** Task directions **
Copy out all the data, word for word.
———
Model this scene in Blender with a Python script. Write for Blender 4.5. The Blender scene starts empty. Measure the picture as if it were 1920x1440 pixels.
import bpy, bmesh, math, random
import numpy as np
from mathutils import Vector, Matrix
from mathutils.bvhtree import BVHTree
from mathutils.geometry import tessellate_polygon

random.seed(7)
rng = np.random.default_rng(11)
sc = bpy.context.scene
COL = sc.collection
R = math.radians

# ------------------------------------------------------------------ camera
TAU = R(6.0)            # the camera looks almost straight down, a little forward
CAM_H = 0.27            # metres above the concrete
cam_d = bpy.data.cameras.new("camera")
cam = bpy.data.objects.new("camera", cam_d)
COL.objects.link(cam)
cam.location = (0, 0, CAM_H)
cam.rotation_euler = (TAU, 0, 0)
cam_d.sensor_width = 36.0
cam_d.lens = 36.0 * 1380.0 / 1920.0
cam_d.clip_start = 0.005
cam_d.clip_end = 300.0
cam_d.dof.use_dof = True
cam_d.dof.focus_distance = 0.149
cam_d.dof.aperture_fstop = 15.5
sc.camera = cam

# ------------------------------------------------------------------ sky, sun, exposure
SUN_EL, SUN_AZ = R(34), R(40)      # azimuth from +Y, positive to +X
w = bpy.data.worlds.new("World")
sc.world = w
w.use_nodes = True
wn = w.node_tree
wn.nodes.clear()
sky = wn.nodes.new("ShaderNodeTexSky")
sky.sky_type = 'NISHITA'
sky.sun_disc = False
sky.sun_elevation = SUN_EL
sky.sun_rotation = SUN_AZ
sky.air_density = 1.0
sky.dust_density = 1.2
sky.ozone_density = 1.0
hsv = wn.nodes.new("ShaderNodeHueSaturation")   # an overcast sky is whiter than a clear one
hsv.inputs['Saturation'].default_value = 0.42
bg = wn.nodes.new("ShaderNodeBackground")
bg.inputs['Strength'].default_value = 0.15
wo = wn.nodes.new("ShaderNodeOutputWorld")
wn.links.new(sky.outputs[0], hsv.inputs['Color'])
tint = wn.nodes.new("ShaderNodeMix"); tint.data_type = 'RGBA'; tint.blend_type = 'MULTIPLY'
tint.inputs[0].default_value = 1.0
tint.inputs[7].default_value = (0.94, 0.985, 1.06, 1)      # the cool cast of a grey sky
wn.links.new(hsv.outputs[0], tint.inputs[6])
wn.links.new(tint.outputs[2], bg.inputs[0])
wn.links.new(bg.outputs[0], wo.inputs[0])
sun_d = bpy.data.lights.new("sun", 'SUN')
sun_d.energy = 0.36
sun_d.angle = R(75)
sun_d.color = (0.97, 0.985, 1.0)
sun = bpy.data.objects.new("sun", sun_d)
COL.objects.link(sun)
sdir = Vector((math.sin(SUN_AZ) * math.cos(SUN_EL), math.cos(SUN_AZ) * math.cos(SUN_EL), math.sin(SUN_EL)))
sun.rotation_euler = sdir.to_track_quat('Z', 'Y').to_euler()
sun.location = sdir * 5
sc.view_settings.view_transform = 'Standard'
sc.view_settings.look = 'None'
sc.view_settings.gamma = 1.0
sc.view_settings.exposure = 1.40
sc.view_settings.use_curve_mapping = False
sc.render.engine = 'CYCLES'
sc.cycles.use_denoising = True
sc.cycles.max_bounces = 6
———
** Solution for this problem **
Model this scene in Blender with a Python script. Write for Blender 4.5. The Blender scene starts empty. Measure the picture as if it were 1920x1440 pixels.
import bpy, bmesh, math, random
import numpy as np
from mathutils import Vector, Matrix
from mathutils.bvhtree import BVHTree
from mathutils.geometry import tessellate_polygon

random.seed(7)
rng = np.random.default_rng(11)
sc = bpy.context.scene
COL = sc.collection
R = math.radians

# ------------------------------------------------------------------ camera
TAU = R(6.0)            # the camera looks almost straight down, a little forward
CAM_H = 0.27            # metres above the concrete
cam_d = bpy.data.cameras.new("camera")
cam = bpy.data.objects.new("camera", cam_d)
COL.objects.link(cam)
cam.location = (0, 0, CAM_H)
cam.rotation_euler = (TAU, 0, 0)
cam_d.sensor_width = 36.0
cam_d.lens = 36.0 * 1380.0 / 1920.0
cam_d.clip_start = 0.005
cam_d.clip_end = 300.0
cam_d.dof.use_dof = True
cam_d.dof.focus_distance = 0.149
cam_d.dof.aperture_fstop = 15.5
sc.camera = cam

# ------------------------------------------------------------------ sky, sun, exposure
SUN_EL, SUN_AZ = R(34), R(40)      # azimuth from +Y, positive to +X
w = bpy.data.worlds.new("World")
sc.world = w
w.use_nodes = True
wn = w.node_tree
wn.nodes.clear()
sky = wn.nodes.new("ShaderNodeTexSky")
sky.sky_type = 'NISHITA'
sky.sun_disc = False
sky.sun_elevation = SUN_EL
sky.sun_rotation = SUN_AZ
sky.air_density = 1.0
sky.dust_density = 1.2
sky.ozone_density = 1.0
hsv = wn.nodes.new("ShaderNodeHueSaturation")   # an overcast sky is whiter than a clear one
hsv.inputs['Saturation'].default_value = 0.42
bg = wn.nodes.new("ShaderNodeBackground")
bg.inputs['Strength'].default_value = 0.15
wo = wn.nodes.new("ShaderNodeOutputWorld")
wn.links.new(sky.outputs[0], hsv.inputs['Color'])
tint = wn.nodes.new("ShaderNodeMix"); tint.data_type = 'RGBA'; tint.blend_type = 'MULTIPLY'
tint.inputs[0].default_value = 1.0
tint.inputs[7].default_value = (0.94, 0.985, 1.06, 1)      # the cool cast of a grey sky
wn.links.new(hsv.outputs[0], tint.inputs[6])
wn.links.new(tint.outputs[2], bg.inputs[0])
wn.links.new(bg.outputs[0], wo.inputs[0])
sun_d = bpy.data.lights.new("sun", 'SUN')
sun_d.energy = 0.36
sun_d.angle = R(75)
sun_d.color = (0.97, 0.985, 1.0)
sun = bpy.data.objects.new("sun", sun_d)
COL.objects.link(sun)
sdir = Vector((math.sin(SUN_AZ) * math.cos(SUN_EL), math.cos(SUN_AZ) * math.cos(SUN_EL), math.sin(SUN_EL)))
sun.rotation_euler = sdir.to_track_quat('Z', 'Y').to_euler()
sun.location = sdir * 5
sc.view_settings.view_transform = 'Standard'
sc.view_settings.look = 'None'
sc.view_settings.gamma = 1.0
sc.view_settings.exposure = 1.40
sc.view_settings.use_curve_mapping = False
sc.render.engine = 'CYCLES'
sc.cycles.use_denoising = True
sc.cycles.max_bounces = 6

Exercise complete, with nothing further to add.